A team of Duke University and Weizmann Institute researchers report a keystone achievement in the spintronics field: the development of a conducting system that controls the spin of electrons and transmits a spin current over long distances, without the need for the ultra-cold temperatures required by typical spin-conductors.
In most current technologies, data is encoded as a zero or a one, depending on the number of electrons that reach a capacitor. With spintronics, data is also transferred according to the direction in which these electrons spin.
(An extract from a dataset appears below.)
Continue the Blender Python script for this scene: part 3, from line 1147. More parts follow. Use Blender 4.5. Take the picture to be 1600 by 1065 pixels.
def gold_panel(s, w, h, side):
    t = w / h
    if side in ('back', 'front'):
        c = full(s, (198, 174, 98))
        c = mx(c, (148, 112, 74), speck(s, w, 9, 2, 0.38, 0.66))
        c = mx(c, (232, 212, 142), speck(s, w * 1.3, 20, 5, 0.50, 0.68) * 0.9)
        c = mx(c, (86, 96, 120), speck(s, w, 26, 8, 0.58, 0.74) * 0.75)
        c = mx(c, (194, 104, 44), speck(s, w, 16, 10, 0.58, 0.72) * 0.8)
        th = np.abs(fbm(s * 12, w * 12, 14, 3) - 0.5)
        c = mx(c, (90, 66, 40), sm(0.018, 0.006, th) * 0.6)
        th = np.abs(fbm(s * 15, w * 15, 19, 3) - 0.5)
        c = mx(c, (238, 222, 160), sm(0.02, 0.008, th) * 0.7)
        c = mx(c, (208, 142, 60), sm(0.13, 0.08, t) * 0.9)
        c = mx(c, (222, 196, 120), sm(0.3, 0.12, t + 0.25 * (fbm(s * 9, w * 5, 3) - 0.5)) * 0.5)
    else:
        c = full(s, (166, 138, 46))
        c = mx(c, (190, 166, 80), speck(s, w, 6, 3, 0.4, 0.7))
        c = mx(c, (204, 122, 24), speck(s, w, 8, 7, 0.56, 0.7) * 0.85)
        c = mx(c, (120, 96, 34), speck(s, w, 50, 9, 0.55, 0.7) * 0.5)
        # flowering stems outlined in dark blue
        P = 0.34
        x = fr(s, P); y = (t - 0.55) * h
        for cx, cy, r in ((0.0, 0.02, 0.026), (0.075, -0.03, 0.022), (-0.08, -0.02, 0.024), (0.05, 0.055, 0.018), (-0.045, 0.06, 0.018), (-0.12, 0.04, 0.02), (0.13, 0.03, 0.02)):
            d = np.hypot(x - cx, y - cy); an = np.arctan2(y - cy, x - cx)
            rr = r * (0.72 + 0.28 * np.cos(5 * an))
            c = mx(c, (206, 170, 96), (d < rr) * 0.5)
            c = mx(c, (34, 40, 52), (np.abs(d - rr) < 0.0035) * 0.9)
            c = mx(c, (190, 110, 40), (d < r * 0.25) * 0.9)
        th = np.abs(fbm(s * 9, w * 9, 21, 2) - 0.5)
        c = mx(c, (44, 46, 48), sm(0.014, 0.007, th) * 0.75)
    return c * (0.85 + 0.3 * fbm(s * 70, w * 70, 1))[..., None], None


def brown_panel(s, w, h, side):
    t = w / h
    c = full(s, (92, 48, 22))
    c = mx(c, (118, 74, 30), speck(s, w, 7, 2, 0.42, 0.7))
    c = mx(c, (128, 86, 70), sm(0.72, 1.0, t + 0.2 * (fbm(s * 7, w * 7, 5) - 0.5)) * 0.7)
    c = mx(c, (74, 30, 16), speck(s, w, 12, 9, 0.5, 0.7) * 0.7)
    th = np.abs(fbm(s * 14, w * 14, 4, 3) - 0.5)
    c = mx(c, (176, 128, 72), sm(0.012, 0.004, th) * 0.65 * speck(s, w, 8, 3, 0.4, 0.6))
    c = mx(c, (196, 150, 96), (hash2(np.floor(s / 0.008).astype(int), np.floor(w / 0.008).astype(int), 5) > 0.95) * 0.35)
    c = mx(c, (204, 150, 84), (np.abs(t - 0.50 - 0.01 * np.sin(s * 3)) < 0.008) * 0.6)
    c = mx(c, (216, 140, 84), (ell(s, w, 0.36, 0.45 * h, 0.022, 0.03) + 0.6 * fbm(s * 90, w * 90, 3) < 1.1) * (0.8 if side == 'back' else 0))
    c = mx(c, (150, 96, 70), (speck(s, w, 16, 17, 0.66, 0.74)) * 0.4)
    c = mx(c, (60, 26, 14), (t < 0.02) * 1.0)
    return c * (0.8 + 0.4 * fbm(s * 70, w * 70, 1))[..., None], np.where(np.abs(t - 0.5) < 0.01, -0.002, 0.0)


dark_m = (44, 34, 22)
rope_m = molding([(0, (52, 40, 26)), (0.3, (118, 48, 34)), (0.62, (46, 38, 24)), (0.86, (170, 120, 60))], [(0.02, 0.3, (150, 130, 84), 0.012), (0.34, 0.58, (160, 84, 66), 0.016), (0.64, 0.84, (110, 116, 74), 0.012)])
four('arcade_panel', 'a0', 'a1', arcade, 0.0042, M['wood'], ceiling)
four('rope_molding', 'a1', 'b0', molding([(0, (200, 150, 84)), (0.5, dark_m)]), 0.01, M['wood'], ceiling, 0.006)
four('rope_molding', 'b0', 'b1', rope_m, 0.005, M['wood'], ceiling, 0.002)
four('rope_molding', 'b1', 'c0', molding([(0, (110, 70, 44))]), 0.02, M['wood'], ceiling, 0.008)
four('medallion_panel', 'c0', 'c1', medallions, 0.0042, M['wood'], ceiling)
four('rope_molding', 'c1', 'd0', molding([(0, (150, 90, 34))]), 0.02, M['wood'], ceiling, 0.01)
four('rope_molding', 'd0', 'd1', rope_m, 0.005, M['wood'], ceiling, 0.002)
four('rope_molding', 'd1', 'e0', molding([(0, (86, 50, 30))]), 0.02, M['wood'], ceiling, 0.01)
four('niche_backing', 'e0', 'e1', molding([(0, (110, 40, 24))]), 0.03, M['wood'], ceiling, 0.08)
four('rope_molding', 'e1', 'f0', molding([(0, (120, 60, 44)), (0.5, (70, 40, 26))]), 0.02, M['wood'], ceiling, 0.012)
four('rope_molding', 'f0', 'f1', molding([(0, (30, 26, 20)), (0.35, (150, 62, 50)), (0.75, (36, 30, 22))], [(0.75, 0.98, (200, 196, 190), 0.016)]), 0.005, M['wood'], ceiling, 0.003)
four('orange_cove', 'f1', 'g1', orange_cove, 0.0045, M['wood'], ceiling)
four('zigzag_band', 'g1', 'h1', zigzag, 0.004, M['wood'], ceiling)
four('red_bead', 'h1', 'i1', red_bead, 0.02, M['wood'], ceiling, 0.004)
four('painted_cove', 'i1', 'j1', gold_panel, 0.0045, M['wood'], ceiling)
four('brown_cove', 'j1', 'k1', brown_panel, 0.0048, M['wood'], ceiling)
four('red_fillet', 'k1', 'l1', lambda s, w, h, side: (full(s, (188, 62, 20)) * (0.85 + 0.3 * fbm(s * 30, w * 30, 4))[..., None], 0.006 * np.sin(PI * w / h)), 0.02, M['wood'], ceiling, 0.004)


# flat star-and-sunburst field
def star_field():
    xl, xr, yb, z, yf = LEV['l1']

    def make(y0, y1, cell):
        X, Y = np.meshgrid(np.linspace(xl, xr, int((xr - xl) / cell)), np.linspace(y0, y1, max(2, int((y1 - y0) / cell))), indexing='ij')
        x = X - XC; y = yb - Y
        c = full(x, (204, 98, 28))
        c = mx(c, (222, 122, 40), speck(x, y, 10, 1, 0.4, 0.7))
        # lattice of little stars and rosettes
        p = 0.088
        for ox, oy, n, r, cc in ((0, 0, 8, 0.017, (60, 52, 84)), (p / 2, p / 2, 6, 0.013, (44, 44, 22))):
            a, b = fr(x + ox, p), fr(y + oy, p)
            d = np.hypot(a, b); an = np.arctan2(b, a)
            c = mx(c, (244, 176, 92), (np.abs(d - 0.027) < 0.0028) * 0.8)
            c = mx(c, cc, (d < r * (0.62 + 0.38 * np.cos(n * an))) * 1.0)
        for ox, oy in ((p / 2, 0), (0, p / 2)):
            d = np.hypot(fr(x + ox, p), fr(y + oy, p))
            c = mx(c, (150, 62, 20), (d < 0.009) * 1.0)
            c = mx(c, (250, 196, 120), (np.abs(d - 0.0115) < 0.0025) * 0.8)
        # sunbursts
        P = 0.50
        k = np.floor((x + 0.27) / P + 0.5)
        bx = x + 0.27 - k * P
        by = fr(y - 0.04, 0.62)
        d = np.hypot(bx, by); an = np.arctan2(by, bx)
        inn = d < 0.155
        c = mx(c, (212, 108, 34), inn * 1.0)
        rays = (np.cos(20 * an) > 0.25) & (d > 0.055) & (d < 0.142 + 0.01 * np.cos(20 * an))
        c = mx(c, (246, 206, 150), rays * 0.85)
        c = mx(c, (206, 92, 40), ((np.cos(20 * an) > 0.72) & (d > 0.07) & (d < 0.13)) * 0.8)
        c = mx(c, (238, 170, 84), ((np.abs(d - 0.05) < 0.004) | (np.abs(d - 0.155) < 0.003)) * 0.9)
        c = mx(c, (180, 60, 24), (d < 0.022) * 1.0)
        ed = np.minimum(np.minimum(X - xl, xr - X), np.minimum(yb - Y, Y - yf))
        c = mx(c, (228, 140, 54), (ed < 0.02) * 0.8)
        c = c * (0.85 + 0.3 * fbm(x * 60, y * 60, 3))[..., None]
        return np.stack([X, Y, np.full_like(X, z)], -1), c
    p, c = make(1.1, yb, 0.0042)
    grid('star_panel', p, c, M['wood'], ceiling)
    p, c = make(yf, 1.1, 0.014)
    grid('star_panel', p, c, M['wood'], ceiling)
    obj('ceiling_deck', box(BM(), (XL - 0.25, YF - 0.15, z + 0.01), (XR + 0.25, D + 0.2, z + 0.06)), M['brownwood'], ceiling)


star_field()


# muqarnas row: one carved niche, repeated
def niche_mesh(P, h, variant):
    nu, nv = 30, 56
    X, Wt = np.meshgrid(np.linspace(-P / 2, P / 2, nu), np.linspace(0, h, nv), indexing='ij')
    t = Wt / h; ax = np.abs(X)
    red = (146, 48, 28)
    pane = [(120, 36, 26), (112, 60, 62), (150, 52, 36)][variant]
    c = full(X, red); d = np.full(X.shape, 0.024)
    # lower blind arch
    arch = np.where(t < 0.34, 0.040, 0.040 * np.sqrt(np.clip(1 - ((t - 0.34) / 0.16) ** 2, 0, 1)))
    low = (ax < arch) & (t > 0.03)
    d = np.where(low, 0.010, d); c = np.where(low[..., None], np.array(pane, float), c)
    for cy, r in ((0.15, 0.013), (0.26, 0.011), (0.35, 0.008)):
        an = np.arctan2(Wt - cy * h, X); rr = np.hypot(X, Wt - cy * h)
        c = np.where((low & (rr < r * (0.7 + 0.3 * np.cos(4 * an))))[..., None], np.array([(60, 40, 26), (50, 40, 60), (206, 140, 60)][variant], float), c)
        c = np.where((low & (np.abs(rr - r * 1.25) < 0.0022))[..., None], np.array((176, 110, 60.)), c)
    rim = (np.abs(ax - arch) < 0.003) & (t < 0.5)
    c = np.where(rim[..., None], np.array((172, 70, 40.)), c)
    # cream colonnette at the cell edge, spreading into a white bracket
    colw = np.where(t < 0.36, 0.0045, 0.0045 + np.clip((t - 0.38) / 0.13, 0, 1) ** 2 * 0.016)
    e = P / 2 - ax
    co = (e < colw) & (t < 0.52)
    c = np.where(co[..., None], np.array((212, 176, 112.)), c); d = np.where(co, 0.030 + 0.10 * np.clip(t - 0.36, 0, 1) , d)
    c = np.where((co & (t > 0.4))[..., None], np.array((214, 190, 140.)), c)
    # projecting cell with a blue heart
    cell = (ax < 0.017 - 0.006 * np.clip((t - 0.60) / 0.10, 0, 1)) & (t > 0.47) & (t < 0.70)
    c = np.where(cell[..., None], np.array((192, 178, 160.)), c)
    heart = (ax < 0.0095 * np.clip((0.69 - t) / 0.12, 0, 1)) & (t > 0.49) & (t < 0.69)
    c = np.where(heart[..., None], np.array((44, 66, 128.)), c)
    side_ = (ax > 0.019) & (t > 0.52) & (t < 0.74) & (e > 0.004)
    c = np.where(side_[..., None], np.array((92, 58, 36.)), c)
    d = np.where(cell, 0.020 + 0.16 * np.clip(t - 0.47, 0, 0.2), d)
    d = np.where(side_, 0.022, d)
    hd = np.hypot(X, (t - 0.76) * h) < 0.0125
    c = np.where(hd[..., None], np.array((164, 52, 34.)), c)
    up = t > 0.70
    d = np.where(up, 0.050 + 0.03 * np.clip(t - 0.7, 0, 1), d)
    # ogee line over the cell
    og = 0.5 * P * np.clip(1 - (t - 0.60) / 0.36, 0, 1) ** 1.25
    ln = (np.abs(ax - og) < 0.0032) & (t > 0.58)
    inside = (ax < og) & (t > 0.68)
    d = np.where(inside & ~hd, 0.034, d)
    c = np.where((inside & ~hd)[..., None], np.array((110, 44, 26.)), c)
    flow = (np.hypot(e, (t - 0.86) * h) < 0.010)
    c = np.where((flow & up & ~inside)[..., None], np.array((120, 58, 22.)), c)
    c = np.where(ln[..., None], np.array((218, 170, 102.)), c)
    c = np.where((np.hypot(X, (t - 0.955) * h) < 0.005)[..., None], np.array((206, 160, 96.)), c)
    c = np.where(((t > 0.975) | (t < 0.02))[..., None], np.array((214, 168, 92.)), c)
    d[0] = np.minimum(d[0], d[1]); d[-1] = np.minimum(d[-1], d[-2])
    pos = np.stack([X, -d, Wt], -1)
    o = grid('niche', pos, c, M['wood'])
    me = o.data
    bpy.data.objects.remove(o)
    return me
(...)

Electrons are like spinning tops. Spin-up electrons rotate clockwise, and spin-down electrons rotate counter-clockwise. Electrons with opposite spins can occupy the same volume, but electrons that spin in the same direction repel themselves, like magnets of the same polarity.
By controlling the way that electrons spin along a current, scientists can encode a new layer of information into an electric signal.
Rather than simply turning capacitors on and off in a binary fashion, spintronic devices could also send signals according to the electron’s spin, where spin-up may mean something different than spin-down.
Ordinary device currents are composed of equal numbers of spin-up and spin-down electrons. At room temperature, it is challenging to generate a current composed largely of a single spin. The spins flip around, collapse onto one another, drop out of line, and deform the signal like a bad game of telephone.
The team developed a strategy to build molecular conductors that keep the electrons in line, ensuring that all of them are spinning in harmony and propagating the direction of spin over long distances, allowing signals to be transmitted with high fidelity, at room temperature. (SciTechDaily)
The study has been published in Proceedings of the National Academy of Sciences.